DROWN is the latest in a long line of recent vulnerabilities discovered in SSL/TLS. It is a cross-protocol attack which uses a combination of brute-force decryption of weak ciphers and a Bleichenbacher padding oracle attack on SSLv2.

The RSA algorithm used in TLS and SSL uses a particular form of padding called the RSA-PKCS#v1.5, the implementation of which was known to be vulnerable to an information leakage attack called the Bleichenbacher padding oracle attack. Most SSL/TLS implementations resorted to fixing this vulnerability using a hack that works around one of the preconditions for this attack to succeed. This fix has mostly been found satisfactory from SSLv3 onwards, but has just been found to be inadequate for SSLv2 which has fundamental differences in the way it works.

What does a generic attack look like?

The general variant of this attack involves first observing and storing a number of TLS connections. Then a specially crafted handshake message, with a modified RSA cipher text from the original TLS connection is sent over an SSLv2 connection. Because of the Bleichenbacher padding oracle, the attacker would be able to deduce whether the cipher text was successfully decrypted to the plain text or not. The attacker would then be able to repeat this over several attempts to fully decrypt the original TLS connection.

Ideally around 40000 connections and around 250 offline brute force computations would be required on average to decrypt a single TLS connection. Even though the amount of computing power required for this seems high, the researchers who identified the vulnerability were able to make use of GPU computations and perform the attack in around 8 hours.

If you are lucky – You might see this “Improvised” Attack

A variant of this attack exists which makes use of identified vulnerabilities in OpenSSL to significantly speed up the attack process. In the special case, the researchers were able to decrypt the TLS connection in just a minute on a standard computer by exploiting vulnerabilities in OpenSSL. The OpenSSL vulnerability (CVE 2016-0703) is in the SSLv2 code and accepts any non-zero value for a cipher. This allows an attacker to perform the DROWN attack using only 17000 connections and significantly lesser rounds of brute-force computations compared to the generic version of the attack.

Who should worry?

Weaknesses in SSLv2 have been known for over two decades now and its use has been deprecated ever since. But even though modern clients do not have support for SSLv2, many servers still support SSLv2 either to ensure backwards compatibility or because of default configurations. Measurements by the research team has shown that 17% of all HTTPS servers allow SSLv2 connections.

Compounding this issue is the fact that most organisations use the same private key pair across multiple servers. That is, even if a web server did not explicitly support SSLv2, it was enough if another server such as the VPN server or a mail server also supported SSLv2. All an attacker requires is to have at least one server with a shared private key that supports SSLv2.
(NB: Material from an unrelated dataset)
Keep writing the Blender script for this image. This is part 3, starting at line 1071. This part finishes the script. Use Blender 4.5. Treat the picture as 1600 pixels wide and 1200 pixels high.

Some implementations of OpenSSL (CVE 2015-3197) allow SSLv2 connections to a server with SSLv2 support built-in even though it has been explicitly disabled in the configuration.

How bad is this really?

An attacker using this vulnerability needs to have privileged access within a network and make a large number of requests to decrypt a single TLS connection. The private key is not accessible, but only the master key used for a particular connection can be obtained. This makes it less severe than the Heartbleed vulnerability. Most security research firms categorise it with medium severity and have assigned the CVE a CVSS score of 5.9.

How to fix the Vulnerability

Fixing the vulnerability is merely a matter of disabling SSLv2 support on all servers (Web, Mail, VPN, etc.) and ensuring the SSL/TLS library used is updated to the latest version possible. Since the attack does not impact the confidentiality of the private key, it is not required to change the certificate.

If it is not possible to immediately disable SSLv2 because of backward compatibility reasons, it is recommended that a firewall be implemented to block multiple consecutive failed SSLv2 connections to a server.